Por Juan Antonio Rosado
En términos simples, en una sociedad operan dos fuerzas antagónicas, lo que no significa que exista un maniqueísmo, ya que los matices son múltiples. Caos y cosmos o, para decirlo en términos del argentino Domingo Faustino Sarmiento, civilización y barbarie luchan en la realidad y en la literatura latinoamericana desde sus inicios, y es la barbarie la productora inicial de violencia. Su rechazo constante de lo distinto, su intolerancia acentuada con diversos tipos de poder, la hacen actuar impositivamente sobre la realidad e impregnarla de violencia física (torturas, homicidios, masacres), y de otros tipos de violencia, como amenazas, privaciones de la libertad, control a través de la intimidación, chantajes, secuestros, exilios…

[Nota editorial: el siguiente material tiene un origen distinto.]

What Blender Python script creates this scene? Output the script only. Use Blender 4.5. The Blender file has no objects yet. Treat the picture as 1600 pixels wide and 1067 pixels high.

La violencia se ha estudiado desde muchos ángulos. Erich Fromm la aborda principalmente desde un punto de vista sicológico en Anatomía de la destructividad humana y en El corazón del hombre; François Laplantine, en El filósofo y la violencia, y René Girard en La violencia y lo sagrado, la abordan desde la mitología y la filosofía. Infinidad de textos se han escrito sobre la violencia como medio político o desde un punto de vista sociológico, económico, jurídico o incluso biológico. Puede, pues, afirmarse que no existe la violencia sino las violencias y que en todas se da la relación de conflicto entre el verdugo y la víctima, el amo y el esclavo, el violentador y el violentado. A nivel social, como afirma Santiago Genovés, la conducta violenta es siempre evaluada a partir de patrones legales. Los actos violentos son aniquilados por el aparato represor del Estado, que actúa en nombre de la sociedad y para la sociedad. Sin embargo, cuando la violencia está institucionalizada y es justificada por el aparato ideológico del Estado, es decir, por las leyes, se trata de dar una imagen de paz social y estabilidad, tanto hacia el exterior como hacia las capas acomodadas del interior, que alimentan al gobierno con su riqueza. La institucionalización de la violencia, además de trivializarla, de volverla un elemento cotidiano, la acrecienta a medida que el gobierno pierde legitimidad. Como dice Carlos Pereyra en Política y violencia: “a menor legitimidad, mayor violencia”, aspecto constitutivo de los regímenes dictatoriales. Es esencial distinguir entre legalidad y legitimidad. La sociedad debe establecer lo que es legítimo y la legalidad debe basarse en ello para no recurrir a medios violentos.
Si bien nuestra sociedad vive, a nivel de medios masivos de comunicación, una aceptación y vulgarización de todo tipo de violencia, ha sido en muchas ocasiones la violencia organizada o institucionalizada el refugio de la clase en el poder, vista por cierta literatura como una fuerza esencialmente negativa. Como en muchos mitos, la fuerza positiva (víctima de la violencia organizada) responderá con más violencia. A esta reacción se le llama contraviolencia y se manifiesta de muchas maneras y con múltiples matices. Georges Sorel, en Reflexiones sobre la violencia, ha pretendido que la reacción contra el opresor debe estar inspirada por un mito social capaz de inyectar ánimo épico en la población y darle cohesión. La contraviolencia es popular y representa el deseo de civilización frente a la barbarie, posee connotaciones positivas y puede considerarse como el arma de los huelguistas, de los explotados o segregados, la venganza ante las injusticias sociales de los hombres violentos que detentan y abusan del poder.